Notes on the Arts
NB: This page is a partial translation of the full version in Russian.
Hopefully, more notes will be translated later on.
Beauty is often perceived as a mystery, perfection is full of spell. This is quite natural, since syncretic reflection
is a necessary preliminary stage for analytical reflection, comprehension. Before any analysis,
one needs a well formed object at sight; syncretic reflection is needed to distinguish such an object
from the rest of the world. As long as the image remains imperfect, it does not stimulate further research;
however, a trace of perfection is an immediate signal to intellect that there is a problem to rationally cope with.
Rock music did not justify the hopes of those who sought oblivion, deemed to escape from reality.

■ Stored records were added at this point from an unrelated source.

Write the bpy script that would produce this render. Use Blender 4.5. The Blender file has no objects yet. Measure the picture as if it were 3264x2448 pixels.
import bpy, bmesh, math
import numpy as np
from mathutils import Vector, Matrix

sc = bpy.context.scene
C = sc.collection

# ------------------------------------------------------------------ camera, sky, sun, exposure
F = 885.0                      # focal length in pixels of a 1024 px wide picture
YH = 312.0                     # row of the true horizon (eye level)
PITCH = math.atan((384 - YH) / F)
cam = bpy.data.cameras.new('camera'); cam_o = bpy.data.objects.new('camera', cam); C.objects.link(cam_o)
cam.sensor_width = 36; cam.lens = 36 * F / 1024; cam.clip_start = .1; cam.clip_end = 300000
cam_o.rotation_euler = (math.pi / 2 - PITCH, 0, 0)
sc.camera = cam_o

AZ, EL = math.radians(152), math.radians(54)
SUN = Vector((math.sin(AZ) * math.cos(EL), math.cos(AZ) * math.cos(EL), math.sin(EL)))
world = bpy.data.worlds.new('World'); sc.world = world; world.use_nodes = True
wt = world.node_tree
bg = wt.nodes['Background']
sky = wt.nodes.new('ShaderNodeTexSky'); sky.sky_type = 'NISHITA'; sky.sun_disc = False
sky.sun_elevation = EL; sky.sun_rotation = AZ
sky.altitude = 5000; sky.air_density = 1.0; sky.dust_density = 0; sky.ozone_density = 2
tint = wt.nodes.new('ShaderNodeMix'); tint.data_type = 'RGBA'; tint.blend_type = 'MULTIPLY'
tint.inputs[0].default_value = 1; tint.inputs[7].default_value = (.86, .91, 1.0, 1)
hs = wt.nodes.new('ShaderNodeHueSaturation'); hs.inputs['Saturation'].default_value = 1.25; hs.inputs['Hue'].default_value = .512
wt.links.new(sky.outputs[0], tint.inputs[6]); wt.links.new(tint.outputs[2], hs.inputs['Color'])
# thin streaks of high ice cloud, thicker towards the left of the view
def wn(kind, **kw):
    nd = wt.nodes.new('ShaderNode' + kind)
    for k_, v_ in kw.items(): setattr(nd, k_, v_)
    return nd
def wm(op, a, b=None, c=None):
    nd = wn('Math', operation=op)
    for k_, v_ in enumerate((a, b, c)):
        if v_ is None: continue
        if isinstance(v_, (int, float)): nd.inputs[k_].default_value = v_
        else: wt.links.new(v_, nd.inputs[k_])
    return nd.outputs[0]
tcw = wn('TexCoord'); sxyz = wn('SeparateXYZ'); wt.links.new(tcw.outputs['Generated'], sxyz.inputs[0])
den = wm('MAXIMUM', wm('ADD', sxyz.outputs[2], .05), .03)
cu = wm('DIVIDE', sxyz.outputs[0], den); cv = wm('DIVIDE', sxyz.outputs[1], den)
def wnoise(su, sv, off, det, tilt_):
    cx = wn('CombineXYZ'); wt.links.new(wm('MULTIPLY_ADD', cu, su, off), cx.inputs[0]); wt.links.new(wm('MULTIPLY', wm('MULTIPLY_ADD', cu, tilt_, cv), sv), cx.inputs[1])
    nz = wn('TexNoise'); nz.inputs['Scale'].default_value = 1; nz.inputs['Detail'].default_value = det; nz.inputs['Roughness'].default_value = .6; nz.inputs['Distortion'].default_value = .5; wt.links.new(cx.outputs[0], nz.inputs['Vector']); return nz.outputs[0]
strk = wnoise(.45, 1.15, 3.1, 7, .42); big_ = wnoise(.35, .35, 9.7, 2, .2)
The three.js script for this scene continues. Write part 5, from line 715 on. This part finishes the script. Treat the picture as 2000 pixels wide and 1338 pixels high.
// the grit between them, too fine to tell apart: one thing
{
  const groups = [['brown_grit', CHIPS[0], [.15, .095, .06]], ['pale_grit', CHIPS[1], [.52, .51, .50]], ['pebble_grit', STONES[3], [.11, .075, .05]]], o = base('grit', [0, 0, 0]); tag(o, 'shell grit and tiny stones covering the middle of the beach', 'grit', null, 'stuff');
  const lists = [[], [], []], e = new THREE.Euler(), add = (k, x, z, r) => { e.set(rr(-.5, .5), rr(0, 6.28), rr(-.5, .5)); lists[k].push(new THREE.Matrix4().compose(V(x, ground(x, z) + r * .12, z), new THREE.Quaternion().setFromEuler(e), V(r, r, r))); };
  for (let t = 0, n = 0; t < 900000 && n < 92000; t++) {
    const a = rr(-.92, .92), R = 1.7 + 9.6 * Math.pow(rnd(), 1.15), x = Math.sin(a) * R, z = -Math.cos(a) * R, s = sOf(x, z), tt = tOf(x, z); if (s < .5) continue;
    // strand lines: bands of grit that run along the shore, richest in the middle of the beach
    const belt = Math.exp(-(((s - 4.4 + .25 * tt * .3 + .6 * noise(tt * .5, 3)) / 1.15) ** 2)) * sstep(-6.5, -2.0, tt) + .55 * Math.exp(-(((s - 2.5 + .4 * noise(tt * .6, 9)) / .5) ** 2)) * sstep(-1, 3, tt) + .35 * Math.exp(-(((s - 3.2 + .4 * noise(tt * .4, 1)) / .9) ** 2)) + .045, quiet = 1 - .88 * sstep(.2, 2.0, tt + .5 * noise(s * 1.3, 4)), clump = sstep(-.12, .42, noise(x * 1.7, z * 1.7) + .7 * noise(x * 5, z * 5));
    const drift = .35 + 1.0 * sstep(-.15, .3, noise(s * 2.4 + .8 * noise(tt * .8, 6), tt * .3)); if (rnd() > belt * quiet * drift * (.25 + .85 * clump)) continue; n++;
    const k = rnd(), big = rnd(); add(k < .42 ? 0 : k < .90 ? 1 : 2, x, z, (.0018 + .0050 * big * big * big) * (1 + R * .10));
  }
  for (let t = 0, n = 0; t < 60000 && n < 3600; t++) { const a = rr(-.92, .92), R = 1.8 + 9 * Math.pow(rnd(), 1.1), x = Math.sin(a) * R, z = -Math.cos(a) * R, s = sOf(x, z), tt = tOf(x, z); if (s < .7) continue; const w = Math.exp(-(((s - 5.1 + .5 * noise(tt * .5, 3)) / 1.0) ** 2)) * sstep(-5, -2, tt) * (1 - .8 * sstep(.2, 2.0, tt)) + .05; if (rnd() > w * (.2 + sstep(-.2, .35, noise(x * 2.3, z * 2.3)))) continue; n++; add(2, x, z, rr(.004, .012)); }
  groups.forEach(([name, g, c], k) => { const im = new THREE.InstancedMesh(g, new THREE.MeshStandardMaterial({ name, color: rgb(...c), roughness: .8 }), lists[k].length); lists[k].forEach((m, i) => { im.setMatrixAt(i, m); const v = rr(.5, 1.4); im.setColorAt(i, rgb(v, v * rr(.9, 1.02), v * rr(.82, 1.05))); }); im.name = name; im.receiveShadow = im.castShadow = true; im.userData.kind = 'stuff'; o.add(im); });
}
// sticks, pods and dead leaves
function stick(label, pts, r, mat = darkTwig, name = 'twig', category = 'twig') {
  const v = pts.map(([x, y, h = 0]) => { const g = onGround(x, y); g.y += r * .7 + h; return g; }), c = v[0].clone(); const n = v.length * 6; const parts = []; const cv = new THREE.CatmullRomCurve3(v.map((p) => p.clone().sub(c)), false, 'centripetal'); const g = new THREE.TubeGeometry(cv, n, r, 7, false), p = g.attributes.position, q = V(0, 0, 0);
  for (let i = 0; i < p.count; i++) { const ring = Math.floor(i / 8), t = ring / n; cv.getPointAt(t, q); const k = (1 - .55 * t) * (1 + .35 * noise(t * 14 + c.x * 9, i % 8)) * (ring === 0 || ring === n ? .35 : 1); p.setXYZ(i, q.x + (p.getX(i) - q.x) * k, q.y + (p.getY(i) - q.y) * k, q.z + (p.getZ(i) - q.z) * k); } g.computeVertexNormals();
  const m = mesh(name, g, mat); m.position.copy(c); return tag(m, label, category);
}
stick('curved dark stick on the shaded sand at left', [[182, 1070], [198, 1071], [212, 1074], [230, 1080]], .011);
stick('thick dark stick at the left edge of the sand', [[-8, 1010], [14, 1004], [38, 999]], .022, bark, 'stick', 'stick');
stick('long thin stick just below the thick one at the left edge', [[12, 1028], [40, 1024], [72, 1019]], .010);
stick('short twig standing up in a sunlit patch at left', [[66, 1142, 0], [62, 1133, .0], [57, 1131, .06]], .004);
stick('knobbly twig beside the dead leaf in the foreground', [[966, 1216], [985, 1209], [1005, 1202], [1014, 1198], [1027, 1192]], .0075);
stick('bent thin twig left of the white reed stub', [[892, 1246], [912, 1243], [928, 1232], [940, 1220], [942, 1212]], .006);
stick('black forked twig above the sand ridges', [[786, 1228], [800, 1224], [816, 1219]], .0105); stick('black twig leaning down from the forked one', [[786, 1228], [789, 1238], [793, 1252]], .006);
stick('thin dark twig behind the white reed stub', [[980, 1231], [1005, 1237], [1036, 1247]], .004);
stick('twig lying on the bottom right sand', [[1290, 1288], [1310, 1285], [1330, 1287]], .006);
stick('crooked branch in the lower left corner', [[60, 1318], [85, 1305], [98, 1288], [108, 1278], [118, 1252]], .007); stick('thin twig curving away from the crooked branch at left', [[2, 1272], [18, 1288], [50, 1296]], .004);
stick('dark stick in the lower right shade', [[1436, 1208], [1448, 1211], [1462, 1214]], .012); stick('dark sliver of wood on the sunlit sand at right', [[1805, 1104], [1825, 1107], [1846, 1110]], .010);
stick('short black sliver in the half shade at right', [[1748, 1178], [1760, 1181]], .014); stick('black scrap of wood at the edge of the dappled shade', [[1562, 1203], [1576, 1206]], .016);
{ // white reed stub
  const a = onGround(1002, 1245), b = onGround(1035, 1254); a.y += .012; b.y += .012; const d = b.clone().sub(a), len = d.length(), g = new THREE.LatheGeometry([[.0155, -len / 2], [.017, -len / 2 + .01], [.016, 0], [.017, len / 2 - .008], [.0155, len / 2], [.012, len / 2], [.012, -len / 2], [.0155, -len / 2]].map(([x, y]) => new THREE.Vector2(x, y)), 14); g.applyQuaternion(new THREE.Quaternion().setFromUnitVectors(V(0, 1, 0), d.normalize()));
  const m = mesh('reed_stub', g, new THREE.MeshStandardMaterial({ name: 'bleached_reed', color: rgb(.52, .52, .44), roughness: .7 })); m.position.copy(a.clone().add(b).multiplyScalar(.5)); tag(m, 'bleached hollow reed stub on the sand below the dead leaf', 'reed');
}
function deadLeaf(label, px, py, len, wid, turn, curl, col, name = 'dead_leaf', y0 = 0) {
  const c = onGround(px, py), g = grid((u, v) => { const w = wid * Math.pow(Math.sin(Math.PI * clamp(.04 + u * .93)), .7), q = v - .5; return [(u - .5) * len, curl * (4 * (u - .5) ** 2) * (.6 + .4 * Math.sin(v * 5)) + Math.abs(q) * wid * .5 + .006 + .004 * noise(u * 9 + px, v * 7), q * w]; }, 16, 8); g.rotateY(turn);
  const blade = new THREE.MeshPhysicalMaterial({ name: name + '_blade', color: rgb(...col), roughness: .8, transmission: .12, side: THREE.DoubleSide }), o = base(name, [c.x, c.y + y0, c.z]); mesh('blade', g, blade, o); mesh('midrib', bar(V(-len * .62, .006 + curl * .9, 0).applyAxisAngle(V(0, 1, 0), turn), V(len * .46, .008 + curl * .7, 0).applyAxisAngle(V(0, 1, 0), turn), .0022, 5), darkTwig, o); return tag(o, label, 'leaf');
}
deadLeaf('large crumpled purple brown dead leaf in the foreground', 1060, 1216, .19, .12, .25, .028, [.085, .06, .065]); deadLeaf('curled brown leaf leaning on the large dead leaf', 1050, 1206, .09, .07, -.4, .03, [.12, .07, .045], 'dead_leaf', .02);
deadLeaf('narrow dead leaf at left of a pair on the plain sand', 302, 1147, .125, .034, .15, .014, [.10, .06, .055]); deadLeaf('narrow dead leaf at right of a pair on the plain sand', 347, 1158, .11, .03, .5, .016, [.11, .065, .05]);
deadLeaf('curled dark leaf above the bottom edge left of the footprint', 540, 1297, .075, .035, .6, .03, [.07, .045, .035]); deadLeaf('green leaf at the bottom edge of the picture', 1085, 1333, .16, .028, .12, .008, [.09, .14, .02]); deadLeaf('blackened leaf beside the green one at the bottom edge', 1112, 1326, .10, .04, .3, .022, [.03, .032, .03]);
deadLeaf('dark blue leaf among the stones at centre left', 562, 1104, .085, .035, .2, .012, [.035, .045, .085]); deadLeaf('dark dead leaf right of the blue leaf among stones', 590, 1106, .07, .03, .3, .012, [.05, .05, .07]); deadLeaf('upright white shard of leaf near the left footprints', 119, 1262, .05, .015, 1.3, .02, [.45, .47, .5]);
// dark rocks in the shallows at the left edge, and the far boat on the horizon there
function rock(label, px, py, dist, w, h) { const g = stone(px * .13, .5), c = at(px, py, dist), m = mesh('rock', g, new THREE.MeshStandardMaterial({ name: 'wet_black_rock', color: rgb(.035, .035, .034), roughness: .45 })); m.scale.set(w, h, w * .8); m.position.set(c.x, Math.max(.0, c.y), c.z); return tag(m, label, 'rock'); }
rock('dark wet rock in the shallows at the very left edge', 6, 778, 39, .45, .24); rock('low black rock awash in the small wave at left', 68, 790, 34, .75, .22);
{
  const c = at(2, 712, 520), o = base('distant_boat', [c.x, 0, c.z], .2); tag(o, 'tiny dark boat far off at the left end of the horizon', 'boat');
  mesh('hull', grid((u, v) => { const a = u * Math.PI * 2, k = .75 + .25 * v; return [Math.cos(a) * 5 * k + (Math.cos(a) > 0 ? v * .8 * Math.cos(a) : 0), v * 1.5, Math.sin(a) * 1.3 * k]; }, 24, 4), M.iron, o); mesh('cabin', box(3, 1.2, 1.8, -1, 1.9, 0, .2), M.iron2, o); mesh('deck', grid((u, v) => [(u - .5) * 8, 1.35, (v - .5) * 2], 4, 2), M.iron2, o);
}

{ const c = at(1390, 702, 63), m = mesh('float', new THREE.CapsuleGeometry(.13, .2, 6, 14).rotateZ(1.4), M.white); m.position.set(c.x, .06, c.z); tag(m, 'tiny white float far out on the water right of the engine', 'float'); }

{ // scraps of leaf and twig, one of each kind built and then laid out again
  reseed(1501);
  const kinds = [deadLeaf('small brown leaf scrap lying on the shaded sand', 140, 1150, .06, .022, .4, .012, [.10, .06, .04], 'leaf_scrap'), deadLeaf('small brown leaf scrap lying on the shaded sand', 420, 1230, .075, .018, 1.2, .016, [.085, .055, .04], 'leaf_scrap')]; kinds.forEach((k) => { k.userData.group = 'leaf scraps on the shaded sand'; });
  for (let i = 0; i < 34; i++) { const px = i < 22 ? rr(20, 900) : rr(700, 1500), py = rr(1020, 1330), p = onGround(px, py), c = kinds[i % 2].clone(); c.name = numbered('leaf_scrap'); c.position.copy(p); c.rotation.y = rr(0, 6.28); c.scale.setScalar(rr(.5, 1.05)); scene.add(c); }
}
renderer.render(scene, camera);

It is too serious for that. Then comes disco, then techno, etc.
But nothing will help.
Since, in its core, any good music is thought and call for action. Any kind of music is nothing but serious.
Art is to produce reference points.
True art is to make people love people.
Artlessness in the arts = mediocrity.
What is the difference between a great artist and a genius? One becomes great sensitively expressing the ideas
that are just taking shape in the society, sometimes against one's own convictions.
Geniality is the capacity of being ahead of time, the talent of doom.
No genius is recognized.
The art is the construction of experience.
Everything can become art, but some arts are only a temporary medium to maintain certain ideas until a truely artistic expression is found.
Decorating the New Year's tree is like abstract art, akin to painting.
This ancient rite might bring more light to the origin and essence of art as such.
Maybe, a good translator must be imitator by his nature. Those who are creative on their own will leave more of themselves
in the translation, with the original in the shade. One must become the author for a while, to properly express him in another language.
Similarly, on the stage, a bad actor cannot play but himself.
Yes, artistic (or scientific) inspiration is apparently like orgasm. It has to be properly prepared, it demands mobilization and concentration,
it abruptly comes and leaves one exhausted and happy. However, this spiritual orgasm is much stronger, and those who have ever experienced it
will find the physiological prototype palid and dull. Some try to meet a momentary lack of inspiration with sex, but they can hardly be satisfied.
Goethe was wrong saying that Bach is all harmony. It is rather before Bach, that the musicians took for their duty to keep harmony
and bring beauty. Even after Bach, for centuries, people thought of music in that way. Bach was maybe the first to recognize
that music comes in the struggle of the opposites, being akin to our life as its continuation. Bach has stolen perfection
from heaven to make it earthly — though by no means more accessible. Thought demands more effort than pleasure.
The humanity is a part of nature. And this part develops following its own objective laws.
That is, the future of the humanity can be foreseen, forefelt, and represented in the today's forms.
In particular, this is what art does.
Shakespeare is often praised as the creator of the drama of characters, as the opposite of the drama of fate in the Ancient tragedy.
Logically, the next level of drama must synthesize these opposites.
It may be interesting to compare Shakespeare's Othello with the poem Requiem for a madman by Gilles Thibaut (Requiem pour un fou, 1976).
The two pieces are similar by the plot: in both cases a man kills the woman he loves. For Shakespeare, the tragic dénouement
follows from the inner disposition of the characters kept within the common mentality; the collision entirely lies in the sphere of everyday life,
and any universality is only psychological, representing the behavioral models of a historically limited social organization.
At first sight, at Thibaut, one can see the same blind jealousy, the same acquisitive attitude to a woman... However, in this case, the tragedy has much deeper roots, since the man's jealousy is not induced by a particular rival, but rather by the whole world; the man cannot imagine the woman beyond their love; any touch of the world would insult this love —
so, he kills her, and dies himself. This returns us to the Ancient tragedy at a new level, with the characters expressing a general idea:
"pour qu'un grand amour vive toujours il faut qu'il meurt, qu'il meurt d'amour".
Love carries death in itself and becomes immortal only growing past life.